Pero el derecho que todo menor tiene para ser criado y formado bajo la cobertura de un matrimonio heterosexual es inalienable y los adultos no tienen capacidad alguna para negárselo. Ningún parlamento posee esa facultad y ningún tribunal la tiene y si se la toman están invadiendo competencias que no son suyas. Se trata de algo que pertenece a lo inherente de la persona y quienquiera que atente contra ello se convierte automáticamente en agente de corrupción. Es en vano presentar casos de niños testificando de lo felices que son con sus “padres” del mismo sexo, de la misma manera que sería inválido presentar casos de menores atestiguando lo bien que se lo pasan cuando se les hacen sesiones de fotos pornográficas. Por definición, el menor es manipulable, razón por la cual debe ser protegido de todo intento de deformar su personalidad para fines perversos.
Los adultos pueden hacer con sus vidas lo que quieran, pero no pueden llevar esos deseos al extremo de imponerlos a los que están en su fase formativa. Eso quiere decir que tampoco pueden llevar tales deseos al extremo de corromper las grandes nociones que sustentan a las sociedades sanas, como son las de matrimonio y familia, para sustentar sus prácticas. Y eso es precisamente lo que ha ocurrido.

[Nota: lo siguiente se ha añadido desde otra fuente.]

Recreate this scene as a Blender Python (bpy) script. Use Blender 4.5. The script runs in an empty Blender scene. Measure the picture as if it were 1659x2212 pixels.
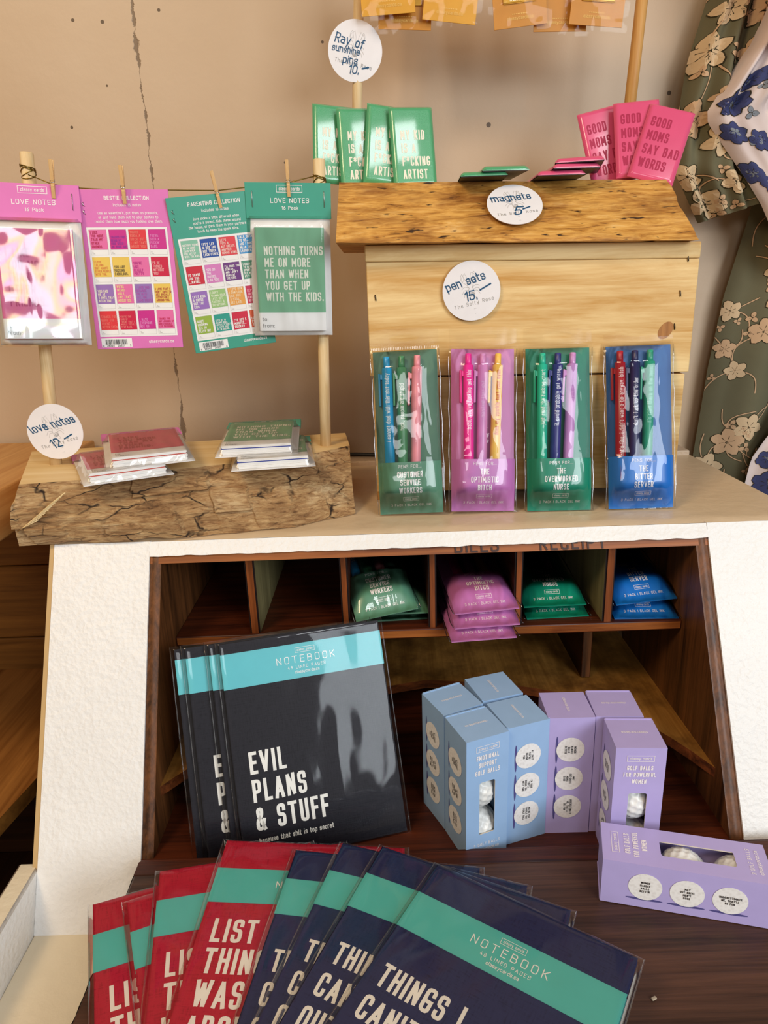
import bpy, bmesh, math, random
from mathutils import Vector, Matrix, noise
R = math.radians
rnd = random.Random(7)
scene = bpy.context.scene
COL = scene.collection

# ------------------------------------------------------------------ camera, world, lights, exposure
PITCH, ROLL, CAMZ = R(17.44), R(-1.94), 0.5243
FPX = 1504.1
cam_d = bpy.data.cameras.new('camera')
cam = bpy.data.objects.new('camera', cam_d)
COL.objects.link(cam)
cam_d.sensor_fit = 'VERTICAL'
cam_d.sensor_height = 36.0
cam_d.lens = FPX / 2212.0 * 36.0
cam_d.clip_start = 0.01
_c, _s = math.cos(PITCH), math.sin(PITCH)
_fw, _up, _rt = Vector((0, _c, -_s)), Vector((0, _s, _c)), Vector((1, 0, 0))
_cr, _sr = math.cos(ROLL), math.sin(ROLL)
_x, _y = _rt * _cr + _up * _sr, _up * _cr - _rt * _sr
_z = -_fw
cam.matrix_world = Matrix(((_x.x, _y.x, _z.x, 0), (_x.y, _y.y, _z.y, 0), (_x.z, _y.z, _z.z, CAMZ), (0, 0, 0, 1)))
scene.camera = cam

scene.view_settings.view_transform = 'Standard'
scene.view_settings.look = 'None'
scene.view_settings.gamma = 1
scene.view_settings.use_curve_mapping = False
scene.view_settings.exposure = 0.0
try:
    scene.cycles.transparent_max_bounces = 32
    scene.cycles.max_bounces = 10
    scene.cycles.use_denoising = True
    scene.cycles.sample_clamp_indirect = 4.0
except Exception:
    pass

world = bpy.data.worlds.new('room_light')
scene.world = world
world.use_nodes = True
_bg = world.node_tree.nodes['Background']
_bg.inputs[0].default_value = (1.0, 0.84, 0.66, 1)
_bg.inputs[1].default_value = 0.21


def area(name, loc, target, sx, sy, power, color):
    d = bpy.data.lights.new(name, 'AREA')
    d.shape = 'RECTANGLE'
    d.size, d.size_y = sx, sy
    d.energy = power
    d.color = color
    o = bpy.data.objects.new(name, d)
    COL.objects.link(o)
    o.location = loc
    o.rotation_euler = (Vector(target) - Vector(loc)).to_track_quat('-Z', 'Y').to_euler()
    return o


area('shop_window_daylight', (1.42, -1.35, 1.02), (0.0, 0.75, 0.25), 1.3, 1.1, 41, (0.87, 0.94, 1.0))
area('magnet_glare_light', (.78, -1.08, 2.20), (0.0, 0.85, 0.5), 0.48, 0.36, 9, (0.94, 0.97, 1.0))  # small lamp added to put glare on the leaning magnets
area('bag_glare_light', (-.22, -1.75, 1.17), (-.3, 0.8, 0.55), 0.55, 0.40, 6, (0.96, 0.98, 1.0))  # weak lamp added to make the leftmost hanging bag glare
area('warm_ceiling_lamp', (-.95, -.45, 1.75), (0.1, 0.8, 0.35), 0.5, 0.5, 17, (1.0, 0.74, 0.46))

# ------------------------------------------------------------------ helpers: colour and materials


def srgb(h):
    h = h.lstrip('#')
    c = [int(h[i:i + 2], 16) / 255 for i in (0, 2, 4)]
    return tuple((v / 12.92 if v <= 0.04045 else ((v + 0.055) / 1.055) ** 2.4) for v in c) + (1.0,)


MATS = {}


def nt_new(name):
    m = bpy.data.materials.new(name)
    m.use_nodes = True
    t = m.node_tree
    b = t.nodes['Principled BSDF']
    return m, t, b


def node(t, typ, **kw):
    n = t.nodes.new(typ)
    for k, v in kw.items():
        if hasattr(n, k):
            setattr(n, k, v)
        else:
            n.inputs[k].default_value = v
    return n


def coords(t, scale=(1, 1, 1), rot=(0, 0, 0), loc=(0, 0, 0)):
    tc = node(t, 'ShaderNodeTexCoord')
    mp = node(t, 'ShaderNodeMapping')
    mp.inputs['Scale'].default_value = scale
    mp.inputs['Rotation'].default_value = rot
    mp.inputs['Location'].default_value = loc
    t.links.new(tc.outputs['Object'], mp.inputs['Vector'])
    return mp.outputs['Vector']


def ramp(t, fac, stops):
    r = node(t, 'ShaderNodeValToRGB')
    el = r.color_ramp.elements
    while len(el) < len(stops):
        el.new(0.5)
    for e, (p, c) in zip(el, stops):
        e.position = p
        e.color = c if len(c) == 4 else tuple(c) + (1,)
    t.links.new(fac, r.inputs['Fac'])
    return r.outputs['Color']


def bump(t, b, height, strength=0.3, dist=0.001, prev=None):
    n = node(t, 'ShaderNodeBump')
    n.inputs['Strength'].default_value = strength
    n.inputs['Distance'].default_value = dist
    t.links.new(height, n.inputs['Height'])
    if prev is not None:
        t.links.new(prev, n.inputs['Normal'])
    if b is not None:
        t.links.new(n.outputs['Normal'], b.inputs['Normal'])
    return n.outputs['Normal']


def plain(name, hexc, rough=0.5, spec=0.5, metal=0.0, bumps=None, coat=0.0):
    """flat colour with an optional fine noise bump (scale, strength, distance)."""
    key = (name, hexc)
    if key in MATS:
        return MATS[key]
    m, t, b = nt_new(name)
    c = srgb(hexc)
    nz = node(t, 'ShaderNodeTexNoise', Scale=60.0)
    t.links.new(coords(t), nz.inputs['Vector'])
    mx = node(t, 'ShaderNodeMixRGB', blend_type='MULTIPLY')
    mx.inputs['Fac'].default_value = 0.10
    mx.inputs['Color1'].default_value = c
    t.links.new(nz.outputs['Fac'], mx.inputs['Color2'])
    t.links.new(mx.outputs['Color'], b.inputs['Base Color'])
    b.inputs['Roughness'].default_value = rough
    b.inputs['Specular IOR Level'].default_value = spec
    b.inputs['Metallic'].default_value = metal
    b.inputs['Coat Weight'].default_value = coat
    b.inputs['Coat Roughness'].default_value = 0.08
    if bumps:
        n2 = node(t, 'ShaderNodeTexNoise', Scale=bumps[0], Detail=3.0)
        t.links.new(coords(t), n2.inputs['Vector'])
        bump(t, b, n2.outputs['Fac'], bumps[1], bumps[2])
    MATS[key] = m
    return m


def ink(hexc):
    return plain('print_ink_' + hexc.strip('#'), hexc, 0.5, 0.4)


def card(hexc, rough=0.42):
    return plain('printed_card_' + hexc.strip('#'), hexc, rough, 0.45)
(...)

Se argumentará que una parte de la población así lo quiere; que si bien cuando todo esto comenzó hace unos años había un rechazo más explícito, el paso del tiempo ha ido ejerciendo un efecto mitigador sobre ese rechazo, fruto, sin duda, de las estrategias empleadas para difundir esa filosofía de vida y de denigrar a cualquiera que se oponga a ella. Pero ni siquiera los números dan carta de legitimidad a la negación de los derechos inalienables que los menores tienen, que no pueden estar sometidos a los vaivenes de las mayorías. De la misma manera que nadie otorga a nadie un derecho inalienable, nadie puede robárselo a nadie. Tampoco una mayoría. Un derecho inalienable es propiedad intrínseca de la persona, no una concesión que le hace el Estado o el gobierno. Esa es la letal tergiversación que hacen las dictaduras de tales derechos. Por eso el lobby que promueve la adopción de niños por parte de parejas del mismo sexo se mueve bajo directrices dictatoriales, porque le arrebata a esos niños un derecho intrínseco. Derecho que además de inalienable es imprescriptible, pues no depende de tiempos o épocas.

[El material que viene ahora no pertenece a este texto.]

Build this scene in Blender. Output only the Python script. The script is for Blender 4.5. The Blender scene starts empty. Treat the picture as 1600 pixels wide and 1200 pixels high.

El argumento, por parte de los integrantes de ese lobby, de que es un derecho inalienable suyo unirse con personas del mismo sexo y que nadie puede negarles ese derecho, tiene respuesta en que el derecho de los menores es prioritario sobre el que supuestamente tienen ellos, pues el derecho de los niños a tener un padre y una madre procede de la propia naturaleza de la constitución humana, mientras que el supuesto derecho de los del lobby a adoptar niños está artificialmente creado por ellos mismos, pues se lo ha negado esa misma naturaleza.

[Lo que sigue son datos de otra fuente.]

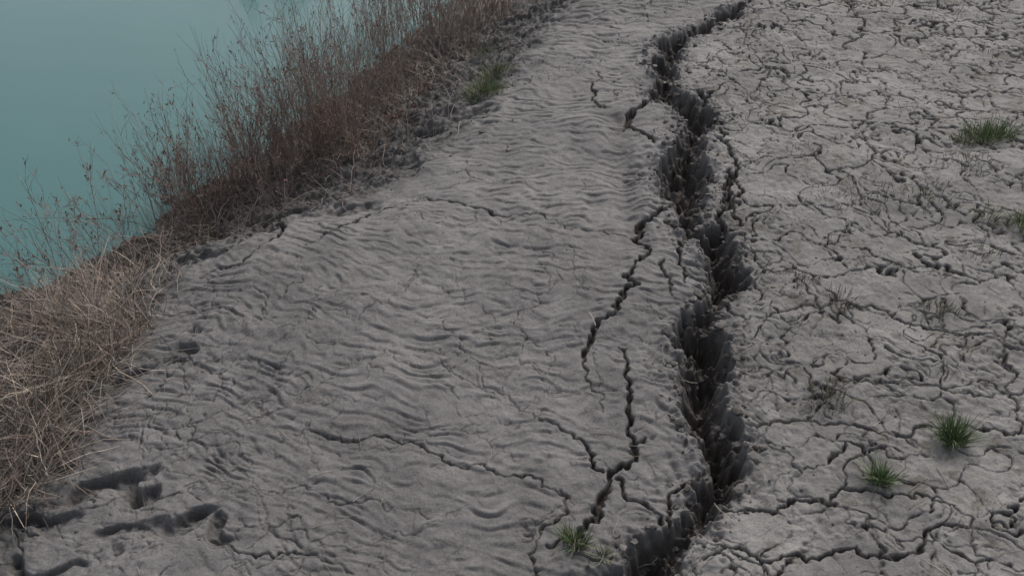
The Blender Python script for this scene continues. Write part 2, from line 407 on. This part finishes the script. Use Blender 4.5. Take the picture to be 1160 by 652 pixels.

Por todo ello, lo que ha ocurrido con las democracias que han autorizado legalmente que un menor pueda ser adoptado y formado por dos personas del mismo sexo supone la caída de esas democracias. O en otras palabras, la corrupción de las mismas, al tratarse de un asunto fundamental, anterior a toda institución humana. Y es que, como todas las cosas intangibles, también la democracia es susceptible de corrupción. Y no sólo por vía económica.
Es preciso, pues, que para que exista una verdadera regeneración democrática en España se ponga otra vez en su sitio la noción de matrimonio heterosexual y se restaure el derecho del menor a ser criado y formado bajo ese paraguas.